There’s a lot of ink these days in the blogosphere about how older women should be able to “wear whatever the f—- they want.” Well, of course, I applaud the sentiment and the theory. But in practice, for me at least, there are some things in my closet that have outlived their usefulness. I have thereby made the conscious decision to be a bit more moderate in my dress than I was in my 40s. That doesn’t mean I intend to go gently into that good night. On the contrary, I intend to continue to annoy people by being more visible every year. But I also refuse to go as a paler version of my younger self.

So — out go the above-the-knee miniskirts. I will wear a shorter tunic but only with tights or leggings or skinny pants. Out with the crop tops (does anyone NEED to see my scars?) and four-inch platforms. Yes, I know platforms are back, but the spectacle of me toppling over and breaking an osteoporotic hip isn’t worth a few more inches of height, in spite of the fact I’m shrinking as I write this. There are plenty of wedge-soled shoes and slightly platformed sandals and sneakers that give me a little height but that share a closer relationship with the ground. And speaking of relating to the ground, as gravity has contributed to the spread of my metatarsals I’ll be damned if I’m going to cram my pre-bunioned toes into pointy shoes. I’d rather build an entire outfit around a pair of very comfortable and expensive flats than sacrifice a fancier outfit for a constant grimace.

I’ve also let go of a lot of the cute hair ornaments I wore when my hair was longer, straighter and sexier because, face it, my hair isn’t ever going to look like that again. And my face doesn’t want it to. I need all the uplift I can get. (Refer to previously-mentioned shrinkage.) So the curly, pert cut that looks like the perm my mother foisted on me when I was a kid is as close a nod as I will give to “trying” to look youthful. Frankly I have no choice; my straight hair caught my reflection in the mirror one day and sprung up into coils. It’s just who I am now.

The one thing I am having trouble letting go of are the handbags: my first Coach backpack — the most expensive purchase I made when I sold my duplex; a Carlos Falchi studded satchel that weighs four pounds empty (I refuse to schlep that much weight on one shoulder any longer); the elegant basket woven Cole Hahn tote with braided handles that my sis gave me for my 50th birthday; the dark green quilted suede bag with the chain strap that I bought at I. Magnin’s going-out-of-business sale; a silk tropical printed tote with bamboo handles from my first trip to Cabo San Lucas. I haven’t been using any of these in great rotation, but you may have to pry them from my cold, dead hands.

I’ve also revisited my jewelry drawer, which over the years has been crammed with impulse-bought costume jewelry like my brass and multi-colored skinny Indian bangles, boho dangly earrings, statement pins — not Madeline Albright-like statements, but little tin ones with messages like “Are We Having Fun Yet?” and toe rings. (I never was much of a bohemian; the toe rings always hurt my adjacent toes.)

There are a few classic sentimental pieces in there like the pearl necklace my aunt Ethel gave me, antique pins from England from my dear friend’s British mum, a silver gecko pin I bought in an antique store in the Czech Republic shortly after the fall of the Soviet Union.

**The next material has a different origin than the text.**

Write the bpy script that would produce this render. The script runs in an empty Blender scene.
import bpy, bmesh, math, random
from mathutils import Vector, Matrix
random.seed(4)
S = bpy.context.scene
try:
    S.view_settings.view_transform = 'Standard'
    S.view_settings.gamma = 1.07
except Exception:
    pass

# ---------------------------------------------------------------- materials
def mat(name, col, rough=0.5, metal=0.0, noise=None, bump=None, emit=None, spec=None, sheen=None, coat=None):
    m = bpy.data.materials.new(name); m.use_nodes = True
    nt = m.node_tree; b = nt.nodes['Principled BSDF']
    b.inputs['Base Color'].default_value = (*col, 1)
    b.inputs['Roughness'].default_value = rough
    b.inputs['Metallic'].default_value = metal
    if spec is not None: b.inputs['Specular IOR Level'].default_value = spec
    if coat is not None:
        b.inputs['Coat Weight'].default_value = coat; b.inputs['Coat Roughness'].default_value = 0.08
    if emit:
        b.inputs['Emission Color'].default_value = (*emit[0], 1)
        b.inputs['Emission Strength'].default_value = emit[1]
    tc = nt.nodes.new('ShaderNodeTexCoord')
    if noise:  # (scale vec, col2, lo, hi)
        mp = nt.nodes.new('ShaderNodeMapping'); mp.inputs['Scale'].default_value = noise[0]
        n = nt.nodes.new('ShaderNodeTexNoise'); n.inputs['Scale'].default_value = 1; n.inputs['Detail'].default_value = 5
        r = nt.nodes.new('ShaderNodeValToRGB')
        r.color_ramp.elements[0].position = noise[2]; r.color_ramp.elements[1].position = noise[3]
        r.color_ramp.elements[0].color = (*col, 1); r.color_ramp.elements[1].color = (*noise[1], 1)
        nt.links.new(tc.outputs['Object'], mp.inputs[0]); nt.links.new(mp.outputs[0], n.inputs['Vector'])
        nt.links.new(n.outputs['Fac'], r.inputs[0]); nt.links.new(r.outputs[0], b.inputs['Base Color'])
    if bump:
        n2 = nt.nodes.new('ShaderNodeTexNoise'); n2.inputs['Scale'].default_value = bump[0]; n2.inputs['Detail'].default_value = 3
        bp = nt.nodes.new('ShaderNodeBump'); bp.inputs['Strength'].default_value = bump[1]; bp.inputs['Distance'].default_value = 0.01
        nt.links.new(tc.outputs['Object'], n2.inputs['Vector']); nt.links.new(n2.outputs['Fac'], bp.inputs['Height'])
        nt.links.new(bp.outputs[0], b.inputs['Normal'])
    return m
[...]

I’m earmarking them as inheritances for my nieces and their daughters, who will no doubt reject them as being bourgeois and who likely think the Soviet Union is actually kind of cool.

But as far as my new jewelry goes, I’m thinking “minimalism.” And this minimalism comes with a price. I’m following the advice of one of my readers who said, “Whenever it’s time for me to get rid of something that’s worn out or dated I replace it with something similar but of better quality.” So for me, now, quality is king. I recently bought a gorgeous necklace at the DeYoung museum in San Francisco — linked gold little square paillettes that shine and sparkle and elevate everything I wear it with. I also have a pair of gold Tiffany starfish earrings that I kept saving for some “special” day, which I am now wearing to the supermarket. And my gemstone rings are every day adornments, originally purchased because an astrologer told me they’d bring me luck. I guess they have. I’m lucky to be alive, to see what doesn’t work, and savvy enough to keep what does. And I may ask to be buried in these items. I don’t want some ungrateful heir rejecting them as bourgeois.